La solemnidad de la Ascensión y las lecturas que le son propias nos recuerdan esta doble nacionalidad. La primera lectura y el Evangelio cuentan cómo Jesús resucitado, después de aparecerse numerosas veces a los apóstoles y discípulos y darles sus últimas instrucciones, subió al Cielo ante sus ojos y se sentó a la derecha de Dios. Esta expresión, «se sentó a la derecha de Dios», significa que el Hijo de Dios sube al Cielo con la humanidad que asumió y, por ello, el poder, la realeza, la gloria que le corresponde como Hijo de Dios, le corresponde también, ahora, como Hijo del hombre.
Y lo grandioso es que, desde ese momento en el que Cristo entra en el Cielo con su humanidad, nos abre las puertas del mismo a todos los seres humanos, porque uno de los nuestros, uno de nuestra misma carne, ha alcanzado la meta a la que nos dirigimos. Cristo nos ha abierto las puertas de nuestra patria celestial para que podamos ir allí. Aquí toman mucho sentido las palabras de san Pablo a los Efesios: que Dios ilumine los ojos de vuestro corazón, para que comprendáis cuál es la esperanza a la que os llama, cuál la riqueza de gloria que da en herencia a los santos. Podemos decir que Cristo nos ha concedido la nacionalidad celestial.
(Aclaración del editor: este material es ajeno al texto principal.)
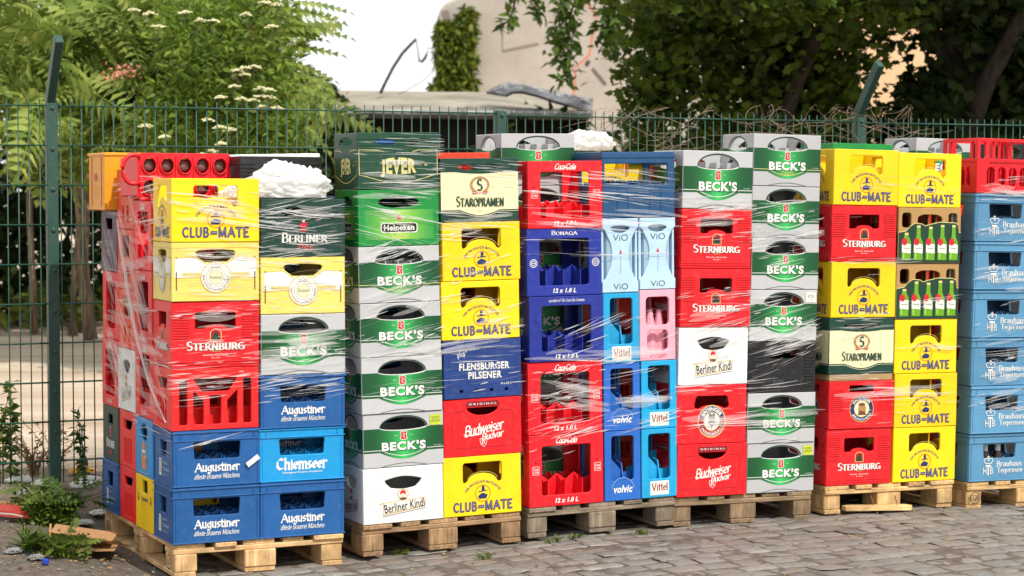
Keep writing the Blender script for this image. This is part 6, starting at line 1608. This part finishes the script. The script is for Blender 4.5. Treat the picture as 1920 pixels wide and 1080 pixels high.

Sin embargo, para asumir esta nacionalidad celestial no es necesario que renunciemos a nuestro pasaporte terreno. Por eso, según san Marcos, en las últimas instrucciones que da Jesús a los apóstoles antes de subir al Cielo les dice: ld al mundo entero y proclamad el Evangelio a toda la creación. Jesucristo no quiere que nos evaporemos de este mundo, sino que nos preocupemos de él para llevar su Palabra, su presencia, y mejorarlo. Como ciudadanos del Cielo tenemos una esperanza que va más allá de esta vida y es nuestro deseo alcanzarla. Queremos ver a Dios y gozar eternamente de su amor. Pero, como ciudadanos de este mundo, tenemos el deber de no olvidarnos de él y luchar para transformarlo con la semilla del Evangelio. Ante el mal del mundo, la falta de fe, las injusticias, todo género de pobreza, de mentira y corrupción, la respuesta cristiana no es ni el desaliento ni el desprecio de las personas o de la sociedad, sino el amor. Nuestra vocación nos pide amar este mundo y la gente que hay en él, no para vivir la vida sin más en plan carpe diem, sino para transformar el mal que hay en él.
Dejo un enlace de la Carta a Diogneto, que habla precisamente de esta doble nacionalidad del cristiano, para que nos ayude a identificarnos cada vez más con nuestra ciudadanía terrestre y celestial. La Virgen María nos enseñe a aspirar a nuestra patria celeste mientras luchamos por mejorar la terrena.